Testing an Autonomous Vehicle for Safety is Impossible

05.17.16 - Google Car

The claim of every manufacturer is that their cars will be safer when the car is driven autonomously. Google has logged nearly 1.3 million miles in their self-driving cars since 2009 and has the most miles so far with relatively little error. Even so, what will it take for us to trust that the vehicles being developed to actually be autonomous vehicles? Will we need miles on the tires to show the car is safe or are we ready to nearly blindly trust that the technology installed will be adequate enough to ensure our safety while driving on any road?

Let’s take a step back and look at this a different way for a minute. When was the last time your computer at home didn’t work right? Have you ever had to reboot your phone because a download did something to change your settings? When you go to a store have you ever experienced the credit card system being down which meant you had to wait because you didn’t bring cash with you? All of these situations are electronically controlled and use the internet and over the air signals to complete the task they are designed for. What makes you think a car that drives itself by using GPS, sensors, cameras and the internet to control the vehicle will be any different?

Moving forward in the conversation, let’s assume all is well with the technology of an autonomous vehicle.

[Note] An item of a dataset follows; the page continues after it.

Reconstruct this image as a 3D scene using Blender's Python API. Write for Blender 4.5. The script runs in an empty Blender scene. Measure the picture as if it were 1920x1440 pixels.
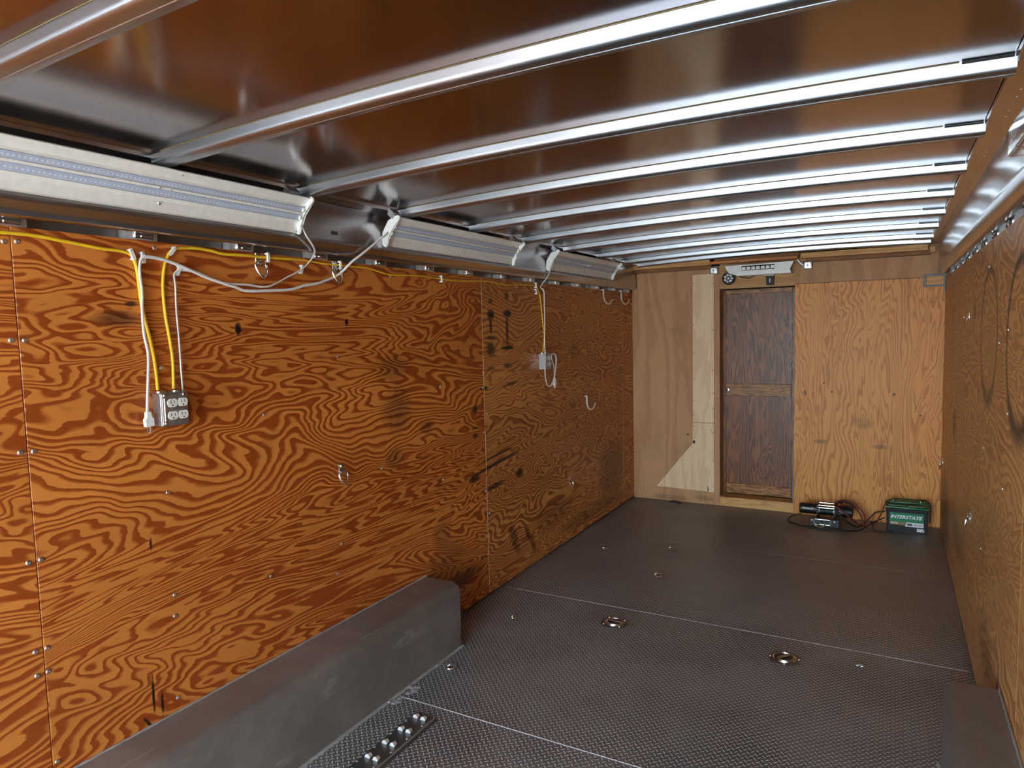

This means the car can literally drive itself and doesn’t need your input at all. How many miles will actually need to be logged before you can trust this vehicle? If you think about what the Google cars have done it’s pretty impressive, but it’s nothing compared to how many miles we as Americans drive each and every year.

Americans log close to three trillion miles on the road each year, apparently we don’t walk anywhere anymore. With this number of miles and 2.3 million injuries and 32,719 deaths in 2013 we see that the rate we enjoy today is only 77 injuries in 100 million miles driven and only one death per 100 million miles driven. That means an autonomous vehicle would need to drive a full 100 million miles with no fatalities to be able to make the claim of being safer to drive than the vehicles we currently have on the road today. If Google never increased the number of miles driven this would take them nearly 700 years to complete, which is certainly not logical at all.

So far during the time the Google cars have been driving there have been seventeen crashes and sixteen of them were the result of human error. This leaves only one where the car caused the crash which sounds pretty good considering the number of miles, but what happens when autonomous vehicles become more common and more cars are linked online and need the same inputs in the same amount of time. Have you ever had a video buffer on you for even a few seconds; this isn’t something we could endure on the road.

While we will likely have autonomous vehicles on the road in the near future it seems a recipe for disaster even if the vehicles are supposed to be safer. Not only do we not know exactly how safe these cars will be, we don’t know who is responsible if the system fails and causes a crash. How often will these cars ask the human drivers to take over and under what conditions? In my opinion we just have too little data to make an informed decision regarding trusting these cars just yet; but soon we may be faced with making this decision and then we’ll see exactly what these cars have to offer us and how safe they really are or aren’t.